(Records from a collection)
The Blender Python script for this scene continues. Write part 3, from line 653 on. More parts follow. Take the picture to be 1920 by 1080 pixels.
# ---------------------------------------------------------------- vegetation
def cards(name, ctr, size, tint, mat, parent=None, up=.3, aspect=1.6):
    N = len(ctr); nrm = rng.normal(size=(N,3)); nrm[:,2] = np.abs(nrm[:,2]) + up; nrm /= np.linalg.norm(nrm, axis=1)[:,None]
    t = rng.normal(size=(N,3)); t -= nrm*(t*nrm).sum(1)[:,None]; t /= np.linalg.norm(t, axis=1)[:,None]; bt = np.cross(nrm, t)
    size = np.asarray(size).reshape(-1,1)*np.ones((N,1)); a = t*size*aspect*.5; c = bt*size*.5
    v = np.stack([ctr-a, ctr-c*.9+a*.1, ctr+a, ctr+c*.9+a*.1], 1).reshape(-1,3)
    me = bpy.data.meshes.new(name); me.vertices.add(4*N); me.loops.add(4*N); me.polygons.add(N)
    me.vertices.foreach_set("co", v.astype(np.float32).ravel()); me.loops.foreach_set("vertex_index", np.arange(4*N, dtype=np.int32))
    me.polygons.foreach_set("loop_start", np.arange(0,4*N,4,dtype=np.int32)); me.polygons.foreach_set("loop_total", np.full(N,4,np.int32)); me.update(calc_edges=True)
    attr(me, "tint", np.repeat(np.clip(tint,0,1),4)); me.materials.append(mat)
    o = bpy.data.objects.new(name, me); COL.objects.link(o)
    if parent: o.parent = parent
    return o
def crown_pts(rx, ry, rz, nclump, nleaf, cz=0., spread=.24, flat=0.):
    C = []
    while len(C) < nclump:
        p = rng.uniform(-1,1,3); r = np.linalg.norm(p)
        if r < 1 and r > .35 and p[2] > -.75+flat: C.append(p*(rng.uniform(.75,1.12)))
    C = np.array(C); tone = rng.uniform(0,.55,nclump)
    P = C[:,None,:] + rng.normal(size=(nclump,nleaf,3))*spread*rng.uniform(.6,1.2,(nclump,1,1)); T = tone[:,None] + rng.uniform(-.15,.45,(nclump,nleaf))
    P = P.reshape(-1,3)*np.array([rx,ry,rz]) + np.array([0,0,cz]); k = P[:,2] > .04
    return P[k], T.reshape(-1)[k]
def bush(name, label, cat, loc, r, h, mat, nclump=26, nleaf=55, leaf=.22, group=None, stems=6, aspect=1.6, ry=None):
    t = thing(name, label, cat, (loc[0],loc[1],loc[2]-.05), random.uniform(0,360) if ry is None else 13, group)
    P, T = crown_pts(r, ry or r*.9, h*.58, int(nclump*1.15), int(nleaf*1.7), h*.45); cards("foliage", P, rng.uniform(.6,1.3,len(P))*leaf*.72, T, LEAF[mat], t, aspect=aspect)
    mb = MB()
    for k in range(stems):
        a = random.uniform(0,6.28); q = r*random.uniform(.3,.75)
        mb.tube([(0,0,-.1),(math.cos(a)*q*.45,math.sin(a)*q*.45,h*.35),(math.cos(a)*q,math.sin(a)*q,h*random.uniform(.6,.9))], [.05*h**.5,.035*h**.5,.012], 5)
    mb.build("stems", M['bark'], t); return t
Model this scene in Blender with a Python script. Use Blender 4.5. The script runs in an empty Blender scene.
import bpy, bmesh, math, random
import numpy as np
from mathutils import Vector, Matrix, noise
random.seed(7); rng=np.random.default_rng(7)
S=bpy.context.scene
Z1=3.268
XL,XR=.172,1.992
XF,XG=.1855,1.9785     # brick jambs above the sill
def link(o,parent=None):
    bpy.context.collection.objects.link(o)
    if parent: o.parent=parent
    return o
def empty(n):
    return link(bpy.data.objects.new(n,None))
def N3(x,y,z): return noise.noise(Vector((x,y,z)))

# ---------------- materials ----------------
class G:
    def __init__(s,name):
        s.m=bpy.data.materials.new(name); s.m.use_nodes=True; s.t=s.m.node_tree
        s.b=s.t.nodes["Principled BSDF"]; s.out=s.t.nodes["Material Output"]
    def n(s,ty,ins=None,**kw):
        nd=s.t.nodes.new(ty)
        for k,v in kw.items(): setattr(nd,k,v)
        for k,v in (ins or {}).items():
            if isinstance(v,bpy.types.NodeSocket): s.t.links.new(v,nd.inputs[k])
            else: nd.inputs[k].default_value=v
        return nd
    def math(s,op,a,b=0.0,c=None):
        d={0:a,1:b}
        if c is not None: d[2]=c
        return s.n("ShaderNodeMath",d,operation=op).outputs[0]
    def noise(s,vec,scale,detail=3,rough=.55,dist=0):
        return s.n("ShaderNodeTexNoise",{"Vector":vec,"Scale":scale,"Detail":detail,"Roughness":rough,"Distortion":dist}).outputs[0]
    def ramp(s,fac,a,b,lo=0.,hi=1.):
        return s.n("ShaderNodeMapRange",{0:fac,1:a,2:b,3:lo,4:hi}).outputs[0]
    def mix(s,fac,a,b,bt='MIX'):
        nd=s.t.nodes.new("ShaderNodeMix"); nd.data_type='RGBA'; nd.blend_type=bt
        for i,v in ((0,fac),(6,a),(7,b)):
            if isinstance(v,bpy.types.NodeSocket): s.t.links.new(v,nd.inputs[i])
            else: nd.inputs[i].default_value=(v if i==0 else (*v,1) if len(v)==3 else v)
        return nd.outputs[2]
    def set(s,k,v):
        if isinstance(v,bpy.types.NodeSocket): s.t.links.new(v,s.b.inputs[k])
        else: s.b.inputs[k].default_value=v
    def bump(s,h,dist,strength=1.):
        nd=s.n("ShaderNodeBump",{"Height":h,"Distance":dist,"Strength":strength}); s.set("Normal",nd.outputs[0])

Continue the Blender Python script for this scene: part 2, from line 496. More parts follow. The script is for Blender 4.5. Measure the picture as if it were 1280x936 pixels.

Requirements
Output every entry shown above, exactly.

Solution to this exercise
The Blender Python script for this scene continues. Write part 3, from line 653 on. More parts follow. Take the picture to be 1920 by 1080 pixels.
# ---------------------------------------------------------------- vegetation
def cards(name, ctr, size, tint, mat, parent=None, up=.3, aspect=1.6):
    N = len(ctr); nrm = rng.normal(size=(N,3)); nrm[:,2] = np.abs(nrm[:,2]) + up; nrm /= np.linalg.norm(nrm, axis=1)[:,None]
    t = rng.normal(size=(N,3)); t -= nrm*(t*nrm).sum(1)[:,None]; t /= np.linalg.norm(t, axis=1)[:,None]; bt = np.cross(nrm, t)
    size = np.asarray(size).reshape(-1,1)*np.ones((N,1)); a = t*size*aspect*.5; c = bt*size*.5
    v = np.stack([ctr-a, ctr-c*.9+a*.1, ctr+a, ctr+c*.9+a*.1], 1).reshape(-1,3)
    me = bpy.data.meshes.new(name); me.vertices.add(4*N); me.loops.add(4*N); me.polygons.add(N)
    me.vertices.foreach_set("co", v.astype(np.float32).ravel()); me.loops.foreach_set("vertex_index", np.arange(4*N, dtype=np.int32))
    me.polygons.foreach_set("loop_start", np.arange(0,4*N,4,dtype=np.int32)); me.polygons.foreach_set("loop_total", np.full(N,4,np.int32)); me.update(calc_edges=True)
    attr(me, "tint", np.repeat(np.clip(tint,0,1),4)); me.materials.append(mat)
    o = bpy.data.objects.new(name, me); COL.objects.link(o)
    if parent: o.parent = parent
    return o
def crown_pts(rx, ry, rz, nclump, nleaf, cz=0., spread=.24, flat=0.):
    C = []
    while len(C) < nclump:
        p = rng.uniform(-1,1,3); r = np.linalg.norm(p)
        if r < 1 and r > .35 and p[2] > -.75+flat: C.append(p*(rng.uniform(.75,1.12)))
    C = np.array(C); tone = rng.uniform(0,.55,nclump)
    P = C[:,None,:] + rng.normal(size=(nclump,nleaf,3))*spread*rng.uniform(.6,1.2,(nclump,1,1)); T = tone[:,None] + rng.uniform(-.15,.45,(nclump,nleaf))
    P = P.reshape(-1,3)*np.array([rx,ry,rz]) + np.array([0,0,cz]); k = P[:,2] > .04
    return P[k], T.reshape(-1)[k]
def bush(name, label, cat, loc, r, h, mat, nclump=26, nleaf=55, leaf=.22, group=None, stems=6, aspect=1.6, ry=None):
    t = thing(name, label, cat, (loc[0],loc[1],loc[2]-.05), random.uniform(0,360) if ry is None else 13, group)
    P, T = crown_pts(r, ry or r*.9, h*.58, int(nclump*1.15), int(nleaf*1.7), h*.45); cards("foliage", P, rng.uniform(.6,1.3,len(P))*leaf*.72, T, LEAF[mat], t, aspect=aspect)
    mb = MB()
    for k in range(stems):
        a = random.uniform(0,6.28); q = r*random.uniform(.3,.75)
        mb.tube([(0,0,-.1),(math.cos(a)*q*.45,math.sin(a)*q*.45,h*.35),(math.cos(a)*q,math.sin(a)*q,h*random.uniform(.6,.9))], [.05*h**.5,.035*h**.5,.012], 5)
    mb.build("stems", M['bark'], t); return t
Model this scene in Blender with a Python script. Use Blender 4.5. The script runs in an empty Blender scene.
import bpy, bmesh, math, random
import numpy as np
from mathutils import Vector, Matrix, noise
random.seed(7); rng=np.random.default_rng(7)
S=bpy.context.scene
Z1=3.268
XL,XR=.172,1.992
XF,XG=.1855,1.9785     # brick jambs above the sill
def link(o,parent=None):
    bpy.context.collection.objects.link(o)
    if parent: o.parent=parent
    return o
def empty(n):
    return link(bpy.data.objects.new(n,None))
def N3(x,y,z): return noise.noise(Vector((x,y,z)))

# ---------------- materials ----------------
class G:
    def __init__(s,name):
        s.m=bpy.data.materials.new(name); s.m.use_nodes=True; s.t=s.m.node_tree
        s.b=s.t.nodes["Principled BSDF"]; s.out=s.t.nodes["Material Output"]
    def n(s,ty,ins=None,**kw):
        nd=s.t.nodes.new(ty)
        for k,v in kw.items(): setattr(nd,k,v)
        for k,v in (ins or {}).items():
            if isinstance(v,bpy.types.NodeSocket): s.t.links.new(v,nd.inputs[k])
            else: nd.inputs[k].default_value=v
        return nd
    def math(s,op,a,b=0.0,c=None):
        d={0:a,1:b}
        if c is not None: d[2]=c
        return s.n("ShaderNodeMath",d,operation=op).outputs[0]
    def noise(s,vec,scale,detail=3,rough=.55,dist=0):
        return s.n("ShaderNodeTexNoise",{"Vector":vec,"Scale":scale,"Detail":detail,"Roughness":rough,"Distortion":dist}).outputs[0]
    def ramp(s,fac,a,b,lo=0.,hi=1.):
        return s.n("ShaderNodeMapRange",{0:fac,1:a,2:b,3:lo,4:hi}).outputs[0]
    def mix(s,fac,a,b,bt='MIX'):
        nd=s.t.nodes.new("ShaderNodeMix"); nd.data_type='RGBA'; nd.blend_type=bt
        for i,v in ((0,fac),(6,a),(7,b)):
            if isinstance(v,bpy.types.NodeSocket): s.t.links.new(v,nd.inputs[i])
            else: nd.inputs[i].default_value=(v if i==0 else (*v,1) if len(v)==3 else v)
        return nd.outputs[2]
    def set(s,k,v):
        if isinstance(v,bpy.types.NodeSocket): s.t.links.new(v,s.b.inputs[k])
        else: s.b.inputs[k].default_value=v
    def bump(s,h,dist,strength=1.):
        nd=s.n("ShaderNodeBump",{"Height":h,"Distance":dist,"Strength":strength}); s.set("Normal",nd.outputs[0])

Continue the Blender Python script for this scene: part 2, from line 496. More parts follow. The script is for Blender 4.5. Measure the picture as if it were 1280x936 pixels.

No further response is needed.